Yani , aradığınız paracıklar vatandaşın yastık altında değil, semirttiğinizin yandaşlarınızın keşfettiği, yüzyılın icadı ayakkabı kutularında, İngiltere ve İsviçre Bankalarında.

Bir bölümü de bakan ve başkan çocuklarının evlerine yerleştirdiği çelik kasalarda.

Hem Milli Bankaları da Varlık Fonuna devretmediniz mi?

Hatırlarsınız, dövizi bozdur kampanyanızda balya balya! dolarlar getirip bozduranlar olmuştu.

Arka kapıdan da yeniden dönüp, bozdurdukları dövizi geri satın almışlardı.

Espri bir yana.

İktidarda da, devlette de, bizde de artık deniz bitti.

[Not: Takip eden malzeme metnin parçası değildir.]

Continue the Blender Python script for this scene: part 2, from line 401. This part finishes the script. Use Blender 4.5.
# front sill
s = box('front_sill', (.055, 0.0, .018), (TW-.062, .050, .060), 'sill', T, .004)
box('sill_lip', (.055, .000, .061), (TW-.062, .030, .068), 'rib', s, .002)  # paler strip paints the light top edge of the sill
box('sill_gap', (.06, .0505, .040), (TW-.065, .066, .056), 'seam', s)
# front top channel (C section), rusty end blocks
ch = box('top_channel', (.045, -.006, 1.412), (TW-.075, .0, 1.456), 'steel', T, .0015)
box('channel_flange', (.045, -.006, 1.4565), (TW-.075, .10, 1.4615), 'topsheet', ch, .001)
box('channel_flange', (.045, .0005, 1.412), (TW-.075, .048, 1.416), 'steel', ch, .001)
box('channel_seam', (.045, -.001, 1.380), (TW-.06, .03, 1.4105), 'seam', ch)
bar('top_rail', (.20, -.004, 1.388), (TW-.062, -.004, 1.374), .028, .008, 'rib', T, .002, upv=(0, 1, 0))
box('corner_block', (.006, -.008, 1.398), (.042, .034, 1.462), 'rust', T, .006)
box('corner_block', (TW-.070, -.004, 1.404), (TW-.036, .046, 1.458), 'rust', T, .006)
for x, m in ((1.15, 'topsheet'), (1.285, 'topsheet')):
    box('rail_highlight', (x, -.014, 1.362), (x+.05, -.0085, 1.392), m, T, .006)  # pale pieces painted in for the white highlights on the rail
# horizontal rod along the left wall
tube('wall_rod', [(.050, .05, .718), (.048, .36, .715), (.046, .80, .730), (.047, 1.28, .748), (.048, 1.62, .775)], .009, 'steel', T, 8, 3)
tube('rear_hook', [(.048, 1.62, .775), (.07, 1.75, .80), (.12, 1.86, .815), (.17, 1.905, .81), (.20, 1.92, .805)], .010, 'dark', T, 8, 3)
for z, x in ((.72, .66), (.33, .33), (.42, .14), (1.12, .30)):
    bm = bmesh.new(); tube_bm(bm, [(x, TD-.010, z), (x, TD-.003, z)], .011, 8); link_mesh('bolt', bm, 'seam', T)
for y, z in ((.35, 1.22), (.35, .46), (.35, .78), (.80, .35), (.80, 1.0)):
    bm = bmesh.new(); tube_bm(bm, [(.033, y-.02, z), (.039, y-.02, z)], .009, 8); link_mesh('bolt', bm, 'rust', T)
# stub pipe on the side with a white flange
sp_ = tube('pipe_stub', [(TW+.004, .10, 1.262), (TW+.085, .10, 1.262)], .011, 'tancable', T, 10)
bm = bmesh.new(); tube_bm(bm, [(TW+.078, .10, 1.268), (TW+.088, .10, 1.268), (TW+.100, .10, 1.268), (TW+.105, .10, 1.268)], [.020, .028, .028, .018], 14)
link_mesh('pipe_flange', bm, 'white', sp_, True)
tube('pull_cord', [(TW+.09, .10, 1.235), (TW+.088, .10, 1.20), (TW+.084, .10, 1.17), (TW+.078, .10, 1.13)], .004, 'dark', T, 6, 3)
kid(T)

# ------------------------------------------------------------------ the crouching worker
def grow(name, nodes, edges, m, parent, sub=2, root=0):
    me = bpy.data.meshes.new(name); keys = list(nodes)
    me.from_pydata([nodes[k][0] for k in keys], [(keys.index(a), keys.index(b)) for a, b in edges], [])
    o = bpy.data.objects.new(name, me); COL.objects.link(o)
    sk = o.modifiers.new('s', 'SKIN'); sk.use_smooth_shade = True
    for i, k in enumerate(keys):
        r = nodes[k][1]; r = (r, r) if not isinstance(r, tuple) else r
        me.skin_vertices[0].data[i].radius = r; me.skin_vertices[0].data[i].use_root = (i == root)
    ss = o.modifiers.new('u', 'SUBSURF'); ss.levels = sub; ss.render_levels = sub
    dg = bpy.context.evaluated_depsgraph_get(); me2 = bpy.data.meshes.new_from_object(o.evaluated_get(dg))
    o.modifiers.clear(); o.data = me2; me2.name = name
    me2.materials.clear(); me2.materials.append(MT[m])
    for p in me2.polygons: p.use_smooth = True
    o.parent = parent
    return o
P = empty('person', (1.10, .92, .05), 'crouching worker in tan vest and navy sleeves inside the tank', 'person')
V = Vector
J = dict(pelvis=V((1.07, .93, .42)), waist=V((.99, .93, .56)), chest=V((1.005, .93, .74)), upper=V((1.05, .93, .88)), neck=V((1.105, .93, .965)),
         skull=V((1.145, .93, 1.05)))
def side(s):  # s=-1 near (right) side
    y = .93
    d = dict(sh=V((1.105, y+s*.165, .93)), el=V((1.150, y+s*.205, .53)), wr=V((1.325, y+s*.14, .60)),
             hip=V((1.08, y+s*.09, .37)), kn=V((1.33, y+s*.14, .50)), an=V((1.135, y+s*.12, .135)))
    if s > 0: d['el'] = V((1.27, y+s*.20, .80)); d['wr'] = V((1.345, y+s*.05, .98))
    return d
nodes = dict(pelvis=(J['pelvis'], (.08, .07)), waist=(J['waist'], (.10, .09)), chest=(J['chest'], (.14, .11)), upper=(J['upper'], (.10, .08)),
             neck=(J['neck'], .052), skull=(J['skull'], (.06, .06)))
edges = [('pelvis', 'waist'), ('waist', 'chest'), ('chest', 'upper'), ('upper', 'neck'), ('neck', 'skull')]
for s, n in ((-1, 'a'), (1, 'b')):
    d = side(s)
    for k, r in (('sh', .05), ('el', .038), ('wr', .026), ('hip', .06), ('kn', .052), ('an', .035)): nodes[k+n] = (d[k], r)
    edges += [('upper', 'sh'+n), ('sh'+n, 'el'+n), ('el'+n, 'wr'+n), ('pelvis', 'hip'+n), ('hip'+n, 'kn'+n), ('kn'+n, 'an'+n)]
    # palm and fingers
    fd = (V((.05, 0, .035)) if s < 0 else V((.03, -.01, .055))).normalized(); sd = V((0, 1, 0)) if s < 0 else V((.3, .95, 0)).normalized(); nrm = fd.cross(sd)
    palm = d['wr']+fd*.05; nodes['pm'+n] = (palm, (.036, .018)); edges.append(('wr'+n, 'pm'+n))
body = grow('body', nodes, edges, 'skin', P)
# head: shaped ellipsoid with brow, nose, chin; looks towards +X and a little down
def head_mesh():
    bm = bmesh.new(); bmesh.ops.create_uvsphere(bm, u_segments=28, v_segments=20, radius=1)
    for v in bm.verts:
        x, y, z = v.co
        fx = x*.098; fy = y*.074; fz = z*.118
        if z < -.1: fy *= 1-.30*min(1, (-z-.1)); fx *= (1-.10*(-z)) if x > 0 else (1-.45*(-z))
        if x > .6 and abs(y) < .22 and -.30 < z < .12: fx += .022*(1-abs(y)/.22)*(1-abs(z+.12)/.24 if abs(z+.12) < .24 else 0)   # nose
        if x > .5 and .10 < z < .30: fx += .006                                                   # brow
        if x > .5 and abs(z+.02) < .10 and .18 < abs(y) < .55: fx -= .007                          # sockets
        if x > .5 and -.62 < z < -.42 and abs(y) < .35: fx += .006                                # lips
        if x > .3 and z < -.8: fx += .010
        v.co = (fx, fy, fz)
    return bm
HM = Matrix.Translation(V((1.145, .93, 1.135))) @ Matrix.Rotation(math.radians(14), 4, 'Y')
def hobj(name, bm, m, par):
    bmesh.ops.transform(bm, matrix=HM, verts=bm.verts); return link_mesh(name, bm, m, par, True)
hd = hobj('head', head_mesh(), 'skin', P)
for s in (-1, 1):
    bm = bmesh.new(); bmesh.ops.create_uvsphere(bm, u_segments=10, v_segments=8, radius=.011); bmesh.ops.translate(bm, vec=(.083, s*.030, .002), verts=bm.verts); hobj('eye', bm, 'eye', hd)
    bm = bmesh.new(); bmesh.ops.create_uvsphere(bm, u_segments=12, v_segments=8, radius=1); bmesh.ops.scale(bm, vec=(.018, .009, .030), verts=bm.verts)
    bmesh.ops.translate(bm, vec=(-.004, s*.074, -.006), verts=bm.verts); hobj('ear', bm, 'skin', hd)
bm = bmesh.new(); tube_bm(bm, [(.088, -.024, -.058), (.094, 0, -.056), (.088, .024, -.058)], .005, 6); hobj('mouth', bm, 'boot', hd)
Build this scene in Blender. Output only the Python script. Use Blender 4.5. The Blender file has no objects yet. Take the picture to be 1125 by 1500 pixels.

Ve gelecek açısından umutlar da bitti.

Bizi sevindiren ve gelecek açısından umutlandıran en büyük proje, Sayın Cumhurbaşkanı için yaptırdığımız 1150 Saray ve 350 odalı yazlık saray ile Ahlat'ta inşa edilen, yılda bir gün kapıları açılan

Van Gölü Kıyısında inşa ettığiniz 1071metrekarelik Köşk ve Bakan konutları.

Kazasız belasız bunları da tamamladık ve ekonomik sıkıntıları hallettik.

Yeter ki kendileri, sağlık ve afiyette olsunlar.

Biz alışığız, paramızın bir gecede iç edilmesine.

Baksanıza yandaş medya ne güzel kıvırıyor;

Türk Tarımını bitiren Kemal Derviş’in tarım politikalarıymış..

Yarın ekonomik çöküşün faturasını da Bülent Ecevit'e keseriz olur biter.

Beyler kendinize gelin.

Sadece ülkemizin değil, ekonomimizin de beka sorunu var.

Sayın Bahçeli’nin bir de, ekonomide yaşananlara bakıp iki laf etmesini umuyor ve bekliyorum.

Tam 2 yıl önce Ekim'in bir Çarşambası çıktı, 'Emekli bu çileyi hak etmiyor" dedi kürsüden, aynı günün akşamı MHP Milletvekilleri emeklilerin durumunun ele alınacağı önergeyi iktidar partisi ile birlikte reddettiler.

Siz de diyeceksiniz ki, Sayın Cumhurbaşkanı da, "Çalışanlara zam yapılıp emekliye yapılmaması kabul edilemez bir durumdur" diyeli de iki yıl iki ay oldu.

Yani diyeceğim dostlar, Gazi Mustafa Kemal Atatürk ve arkadaşlarının, en zor şartlarda çıkıp inşa ettikleri güzel ülkem, inşa edilişinin 102. yılında elimizden kayıp gidiyor.